International Herald Tribune
June 23, 2004
By Brian KnowltonThe State Department said Tuesday that global terrorism last year claimed more than twice the 307 victims the department had listed earlier in a report it now says was based on flawed numbers.
The change, reported first by Bush administration officials to news agencies, weakens the claim that the United States is winning the war on terrorism, a key element in the president's campaign for re-election.
In revising its annual "Patterns of Global Terrorism" report, the department listed 625 deaths last year from terror-related causes, according to figures given to news agencies before a formal briefing. It also reported an increase in total terror attacks, to 208, from the 190 reported on April 29 and from the 205 reported in 2002.
The revised report said that 3,646 people were wounded in terror attacks last year, up sharply from 2,013 in 2002. The department had said in April that only 1,593 people were wounded last year.
The changes in the report - which has been carefully scrutinized amid tremendous controversy over how the Iraq war and other U.S. actions have affected the broader war on terrorism - have been an embarrassment for the Bush administration.
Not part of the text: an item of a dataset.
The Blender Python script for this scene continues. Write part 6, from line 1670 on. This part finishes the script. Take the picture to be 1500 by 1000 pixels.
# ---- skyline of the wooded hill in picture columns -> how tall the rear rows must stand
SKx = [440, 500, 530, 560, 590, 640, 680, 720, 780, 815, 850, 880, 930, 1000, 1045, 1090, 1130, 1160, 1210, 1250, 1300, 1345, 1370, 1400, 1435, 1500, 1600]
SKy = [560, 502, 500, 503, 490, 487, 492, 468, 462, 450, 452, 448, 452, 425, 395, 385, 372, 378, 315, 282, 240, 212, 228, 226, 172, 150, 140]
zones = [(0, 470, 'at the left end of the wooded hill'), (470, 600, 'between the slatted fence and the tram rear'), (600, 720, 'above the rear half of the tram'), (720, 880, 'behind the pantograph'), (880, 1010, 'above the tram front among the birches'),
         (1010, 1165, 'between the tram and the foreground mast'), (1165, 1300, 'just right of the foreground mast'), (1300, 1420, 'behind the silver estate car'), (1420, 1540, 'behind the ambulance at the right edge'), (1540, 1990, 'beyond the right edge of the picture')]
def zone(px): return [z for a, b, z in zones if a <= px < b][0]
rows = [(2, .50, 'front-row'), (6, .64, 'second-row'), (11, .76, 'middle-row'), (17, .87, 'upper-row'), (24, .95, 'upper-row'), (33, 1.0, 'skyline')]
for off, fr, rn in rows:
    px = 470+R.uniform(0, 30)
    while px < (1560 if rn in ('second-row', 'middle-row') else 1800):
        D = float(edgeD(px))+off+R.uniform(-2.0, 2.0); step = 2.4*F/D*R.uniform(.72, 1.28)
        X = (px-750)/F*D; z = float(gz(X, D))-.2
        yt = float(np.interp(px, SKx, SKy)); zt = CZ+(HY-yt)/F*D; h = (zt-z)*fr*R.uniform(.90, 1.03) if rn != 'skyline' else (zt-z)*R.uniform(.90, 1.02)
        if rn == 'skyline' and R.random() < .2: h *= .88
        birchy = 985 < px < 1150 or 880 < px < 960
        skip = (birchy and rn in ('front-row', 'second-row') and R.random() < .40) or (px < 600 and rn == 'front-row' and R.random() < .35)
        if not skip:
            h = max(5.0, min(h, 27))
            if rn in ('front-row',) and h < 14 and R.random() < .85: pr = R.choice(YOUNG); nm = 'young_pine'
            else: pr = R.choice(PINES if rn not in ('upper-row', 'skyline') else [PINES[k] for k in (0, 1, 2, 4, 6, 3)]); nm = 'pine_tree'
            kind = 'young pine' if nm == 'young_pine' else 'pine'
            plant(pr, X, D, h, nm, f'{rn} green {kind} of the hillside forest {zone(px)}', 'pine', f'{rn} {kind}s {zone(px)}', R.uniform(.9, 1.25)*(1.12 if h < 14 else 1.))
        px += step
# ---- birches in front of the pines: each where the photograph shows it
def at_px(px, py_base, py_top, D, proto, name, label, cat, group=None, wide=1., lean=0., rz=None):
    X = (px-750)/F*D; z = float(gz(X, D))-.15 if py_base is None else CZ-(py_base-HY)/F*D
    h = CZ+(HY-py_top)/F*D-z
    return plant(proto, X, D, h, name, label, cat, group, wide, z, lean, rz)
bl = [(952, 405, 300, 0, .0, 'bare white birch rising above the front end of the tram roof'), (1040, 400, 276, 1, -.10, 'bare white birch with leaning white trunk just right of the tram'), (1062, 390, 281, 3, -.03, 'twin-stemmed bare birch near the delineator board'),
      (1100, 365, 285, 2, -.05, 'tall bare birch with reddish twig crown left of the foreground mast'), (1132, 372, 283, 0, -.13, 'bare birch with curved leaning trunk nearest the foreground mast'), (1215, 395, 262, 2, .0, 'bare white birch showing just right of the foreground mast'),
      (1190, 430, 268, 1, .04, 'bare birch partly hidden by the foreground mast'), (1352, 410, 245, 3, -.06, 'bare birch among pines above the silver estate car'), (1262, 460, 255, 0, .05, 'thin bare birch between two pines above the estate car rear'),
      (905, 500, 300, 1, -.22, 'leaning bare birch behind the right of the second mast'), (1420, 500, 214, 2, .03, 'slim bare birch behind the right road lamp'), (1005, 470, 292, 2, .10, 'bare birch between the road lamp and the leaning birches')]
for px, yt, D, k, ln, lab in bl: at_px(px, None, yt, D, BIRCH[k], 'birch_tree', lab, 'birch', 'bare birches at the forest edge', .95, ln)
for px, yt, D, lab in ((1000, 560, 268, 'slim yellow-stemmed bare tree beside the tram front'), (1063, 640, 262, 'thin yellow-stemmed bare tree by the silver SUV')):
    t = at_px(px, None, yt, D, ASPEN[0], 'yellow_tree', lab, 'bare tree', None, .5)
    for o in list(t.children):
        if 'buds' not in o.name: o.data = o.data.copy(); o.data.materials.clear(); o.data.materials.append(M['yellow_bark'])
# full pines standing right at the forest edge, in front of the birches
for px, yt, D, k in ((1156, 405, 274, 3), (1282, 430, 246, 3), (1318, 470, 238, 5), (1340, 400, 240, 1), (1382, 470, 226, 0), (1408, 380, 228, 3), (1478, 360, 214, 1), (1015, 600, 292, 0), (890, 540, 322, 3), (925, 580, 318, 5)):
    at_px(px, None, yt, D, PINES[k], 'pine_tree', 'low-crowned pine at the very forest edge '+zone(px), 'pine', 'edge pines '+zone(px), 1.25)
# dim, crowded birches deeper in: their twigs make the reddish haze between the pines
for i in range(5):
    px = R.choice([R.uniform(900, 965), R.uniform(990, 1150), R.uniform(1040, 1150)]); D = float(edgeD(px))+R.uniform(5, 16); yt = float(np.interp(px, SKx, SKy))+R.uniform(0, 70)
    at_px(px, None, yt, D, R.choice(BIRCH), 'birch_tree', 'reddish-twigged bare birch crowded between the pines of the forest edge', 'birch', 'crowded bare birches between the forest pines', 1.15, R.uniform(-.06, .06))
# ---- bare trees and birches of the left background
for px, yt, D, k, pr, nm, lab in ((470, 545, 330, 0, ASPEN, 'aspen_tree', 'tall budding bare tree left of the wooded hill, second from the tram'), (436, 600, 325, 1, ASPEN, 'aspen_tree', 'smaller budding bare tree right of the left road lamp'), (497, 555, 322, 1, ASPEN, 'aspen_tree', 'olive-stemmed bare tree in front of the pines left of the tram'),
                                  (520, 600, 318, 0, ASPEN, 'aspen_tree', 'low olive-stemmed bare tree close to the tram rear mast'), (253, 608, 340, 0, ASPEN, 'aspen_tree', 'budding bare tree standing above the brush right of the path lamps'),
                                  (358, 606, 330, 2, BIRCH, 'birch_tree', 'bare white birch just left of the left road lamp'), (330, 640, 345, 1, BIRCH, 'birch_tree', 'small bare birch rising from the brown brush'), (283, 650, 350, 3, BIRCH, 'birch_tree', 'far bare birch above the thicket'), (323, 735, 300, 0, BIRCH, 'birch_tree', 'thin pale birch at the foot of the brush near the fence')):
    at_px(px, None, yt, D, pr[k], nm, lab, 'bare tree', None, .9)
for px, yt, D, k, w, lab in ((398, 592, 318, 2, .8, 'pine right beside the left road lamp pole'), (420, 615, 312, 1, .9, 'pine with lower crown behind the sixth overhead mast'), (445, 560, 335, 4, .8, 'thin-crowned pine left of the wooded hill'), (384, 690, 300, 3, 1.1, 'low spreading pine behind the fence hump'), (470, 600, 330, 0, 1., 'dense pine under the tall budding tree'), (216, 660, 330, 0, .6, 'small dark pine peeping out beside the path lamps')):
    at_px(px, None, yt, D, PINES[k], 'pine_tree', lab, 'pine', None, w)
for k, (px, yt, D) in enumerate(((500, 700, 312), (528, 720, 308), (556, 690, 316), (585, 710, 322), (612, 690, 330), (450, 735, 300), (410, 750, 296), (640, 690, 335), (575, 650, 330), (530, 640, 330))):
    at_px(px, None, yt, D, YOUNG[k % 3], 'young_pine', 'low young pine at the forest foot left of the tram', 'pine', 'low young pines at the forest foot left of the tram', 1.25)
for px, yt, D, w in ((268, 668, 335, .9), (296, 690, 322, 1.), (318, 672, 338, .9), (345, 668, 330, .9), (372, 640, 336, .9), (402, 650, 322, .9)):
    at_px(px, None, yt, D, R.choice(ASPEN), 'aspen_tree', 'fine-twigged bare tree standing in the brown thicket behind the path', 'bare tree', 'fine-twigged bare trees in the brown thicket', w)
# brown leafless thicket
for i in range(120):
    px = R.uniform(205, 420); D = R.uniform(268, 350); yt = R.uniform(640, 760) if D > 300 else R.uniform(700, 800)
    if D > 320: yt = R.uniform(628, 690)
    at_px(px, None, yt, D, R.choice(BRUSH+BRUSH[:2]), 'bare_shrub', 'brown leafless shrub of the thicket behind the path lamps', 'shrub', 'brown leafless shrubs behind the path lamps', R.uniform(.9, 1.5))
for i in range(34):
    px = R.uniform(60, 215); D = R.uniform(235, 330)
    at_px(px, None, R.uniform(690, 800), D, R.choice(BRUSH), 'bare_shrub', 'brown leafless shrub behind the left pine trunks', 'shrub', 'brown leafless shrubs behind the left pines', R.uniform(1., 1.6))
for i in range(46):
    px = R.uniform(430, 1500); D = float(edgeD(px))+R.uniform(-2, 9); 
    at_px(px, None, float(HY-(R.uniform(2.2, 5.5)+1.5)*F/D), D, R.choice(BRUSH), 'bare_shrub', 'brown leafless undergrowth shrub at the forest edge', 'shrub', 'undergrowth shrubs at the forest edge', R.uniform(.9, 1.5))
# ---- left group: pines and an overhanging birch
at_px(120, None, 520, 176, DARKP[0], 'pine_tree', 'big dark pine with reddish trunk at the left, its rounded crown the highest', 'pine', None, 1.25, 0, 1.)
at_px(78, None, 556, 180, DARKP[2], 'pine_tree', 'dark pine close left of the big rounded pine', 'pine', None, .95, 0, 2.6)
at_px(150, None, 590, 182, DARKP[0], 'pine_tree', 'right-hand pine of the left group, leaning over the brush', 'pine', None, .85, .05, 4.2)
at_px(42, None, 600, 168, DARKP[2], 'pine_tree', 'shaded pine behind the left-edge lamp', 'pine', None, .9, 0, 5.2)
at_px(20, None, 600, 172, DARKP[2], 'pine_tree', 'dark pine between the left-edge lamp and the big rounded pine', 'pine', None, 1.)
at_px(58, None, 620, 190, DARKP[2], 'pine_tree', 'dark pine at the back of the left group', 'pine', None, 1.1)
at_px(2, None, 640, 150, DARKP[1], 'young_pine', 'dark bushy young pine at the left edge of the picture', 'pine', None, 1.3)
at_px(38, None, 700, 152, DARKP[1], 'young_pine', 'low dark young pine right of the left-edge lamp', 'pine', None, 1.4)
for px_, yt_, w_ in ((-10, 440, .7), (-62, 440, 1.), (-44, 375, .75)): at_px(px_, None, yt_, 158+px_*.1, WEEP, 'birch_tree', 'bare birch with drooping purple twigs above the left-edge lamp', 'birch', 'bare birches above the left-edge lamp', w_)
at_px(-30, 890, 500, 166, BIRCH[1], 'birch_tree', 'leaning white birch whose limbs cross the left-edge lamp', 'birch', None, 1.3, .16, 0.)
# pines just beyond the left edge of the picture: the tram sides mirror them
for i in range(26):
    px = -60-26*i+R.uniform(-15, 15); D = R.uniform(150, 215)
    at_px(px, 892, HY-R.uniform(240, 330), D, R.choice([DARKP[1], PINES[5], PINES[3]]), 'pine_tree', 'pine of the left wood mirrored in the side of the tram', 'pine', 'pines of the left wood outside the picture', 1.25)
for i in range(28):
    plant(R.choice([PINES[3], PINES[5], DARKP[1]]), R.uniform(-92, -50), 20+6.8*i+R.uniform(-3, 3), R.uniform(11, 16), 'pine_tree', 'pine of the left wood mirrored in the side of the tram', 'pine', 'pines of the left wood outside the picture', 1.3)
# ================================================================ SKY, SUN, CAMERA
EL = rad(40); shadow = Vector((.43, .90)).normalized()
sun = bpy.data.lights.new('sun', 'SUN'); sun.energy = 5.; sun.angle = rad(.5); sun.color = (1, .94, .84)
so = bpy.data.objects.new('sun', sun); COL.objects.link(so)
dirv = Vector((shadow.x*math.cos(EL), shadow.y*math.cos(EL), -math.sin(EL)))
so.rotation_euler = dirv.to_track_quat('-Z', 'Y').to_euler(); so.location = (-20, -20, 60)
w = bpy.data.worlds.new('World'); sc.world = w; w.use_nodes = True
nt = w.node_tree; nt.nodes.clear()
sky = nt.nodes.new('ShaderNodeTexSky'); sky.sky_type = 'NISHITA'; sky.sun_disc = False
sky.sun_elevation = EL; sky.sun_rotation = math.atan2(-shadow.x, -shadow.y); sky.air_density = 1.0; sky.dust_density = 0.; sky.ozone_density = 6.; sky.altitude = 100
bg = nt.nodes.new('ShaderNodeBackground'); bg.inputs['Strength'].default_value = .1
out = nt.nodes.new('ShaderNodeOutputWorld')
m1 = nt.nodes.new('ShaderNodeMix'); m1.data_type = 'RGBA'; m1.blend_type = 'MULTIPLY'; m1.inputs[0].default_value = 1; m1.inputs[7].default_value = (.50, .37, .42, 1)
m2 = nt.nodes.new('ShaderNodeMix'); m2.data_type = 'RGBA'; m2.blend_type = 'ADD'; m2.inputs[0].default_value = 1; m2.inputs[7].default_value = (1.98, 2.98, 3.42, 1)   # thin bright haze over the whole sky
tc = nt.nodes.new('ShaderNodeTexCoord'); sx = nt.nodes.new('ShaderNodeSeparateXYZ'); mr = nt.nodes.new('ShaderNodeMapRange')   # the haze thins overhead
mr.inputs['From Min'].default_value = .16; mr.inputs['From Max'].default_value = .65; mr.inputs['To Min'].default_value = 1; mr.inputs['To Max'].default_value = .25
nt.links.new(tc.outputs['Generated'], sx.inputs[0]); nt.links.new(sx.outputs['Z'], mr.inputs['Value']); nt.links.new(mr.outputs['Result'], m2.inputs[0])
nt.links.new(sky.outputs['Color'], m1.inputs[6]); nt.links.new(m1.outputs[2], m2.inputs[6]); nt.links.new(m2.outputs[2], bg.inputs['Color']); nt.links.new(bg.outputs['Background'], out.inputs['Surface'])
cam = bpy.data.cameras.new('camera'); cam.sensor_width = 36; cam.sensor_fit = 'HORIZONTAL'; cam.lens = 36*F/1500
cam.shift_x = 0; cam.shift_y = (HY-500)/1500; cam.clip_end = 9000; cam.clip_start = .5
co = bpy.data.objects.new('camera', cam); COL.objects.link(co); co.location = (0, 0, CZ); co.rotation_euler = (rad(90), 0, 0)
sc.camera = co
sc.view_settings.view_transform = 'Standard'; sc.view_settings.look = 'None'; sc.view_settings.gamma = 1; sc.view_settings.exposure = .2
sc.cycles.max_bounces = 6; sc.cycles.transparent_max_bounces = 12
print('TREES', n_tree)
J. Cofer Black, the State Department counterterrorism coordinator, had cited the earlier figures in saying that terrorism had been brought to its lowest levels in decades: a remarkable achievement, he said.
The State Department acknowledged a problem on June 10, however. It described the errors as unfortunate but innocent miscalculations that involved the use of a new data system. Counterterrorist officials, the department added, had been under enormous pressure.
But some Democratic critics have suggested that the original report represented a cynical manipulation meant to buttress a central claim of President George W. Bush: that we are rolling back the terrorist threat to civilization, as he said on Sept. 8.
The flaws in the report were spotted by two academics, Alan Krueger of Princeton University and David Laitin of Stanford University. They noted that the report's authors had neglected, in doing their sums, to include attacks after Nov. 11, 2003, including major bombings in Turkey and Saudi Arabia that killed scores of people.
Secretary of State Colin Powell attributed this to a data collection and reporting error. Some State Department defenders have pointed out that the report made no effort to hide its raw data. The original report listed what it deemed significant terrorist incidents in a 17-page appendix.
Some Democrats, however, have challenged the contention that the mistake was innocent. The omissions appear to be deliberate, asserts the Web site of the Democratic Party's Policy Committee.
That site also contends that deadly attacks on coalition forces in Iraq should have been included, though the State Department said they did not meet its definition of terror. Such attacks were not terrorist, the report said, because they were directed at combatants, not civilians.
Strategists from both parties have agreed that national security will be a central issue in the Nov. 2 election, and that Bush began the campaign with a strong edge on the issue over his presumptive Democratic opponent, Senator John Kerry of Massachusetts.
But the new, bleaker report comes amid signs that public confidence in Bush to lead the war on terror has been shaken.
With rising concerns over the costs and casualties of the war in Iraq and its likely long-term consequences, public sentiment has shifted, eliminating Bush's once-sizable lead over Kerry on which man is better able to handle terrorist threats, according to a new Washington Post/ABC News poll.
In an earlier poll, in April, Bush held a lead of 21 percentage points over Kerry when voters were asked whom they trusted to deal with the terrorist threat. Now Bush's lead has evaporated, leaving Americans statistically split on the matter - with Kerry receiving higher marks from 48 percent of those polled, to Bush's 47 percent.
The latest poll also found rising doubts about the Iraq war.
In presenting the original report, Black, the State Department counterterrorism coordinator, had asserted that terror attacks last year fell by 44 percent, which he called a significant drop and the lowest level of terrorism in more than 30 years. That is a remarkable achievement, he said.
He attributed the ostensible decline to four factors: the jailing of terrorist suspects in many countries; increased security measures across the globe; greater international cooperation in the war on terror; and a sharp drop in the number of oil pipeline bombings in Colombia.
The revised report listed 35 American citizens as victims of international terror attacks last year. It said the deadliest incident was a suicide bombing in Riyadh in May that killed nine Americans.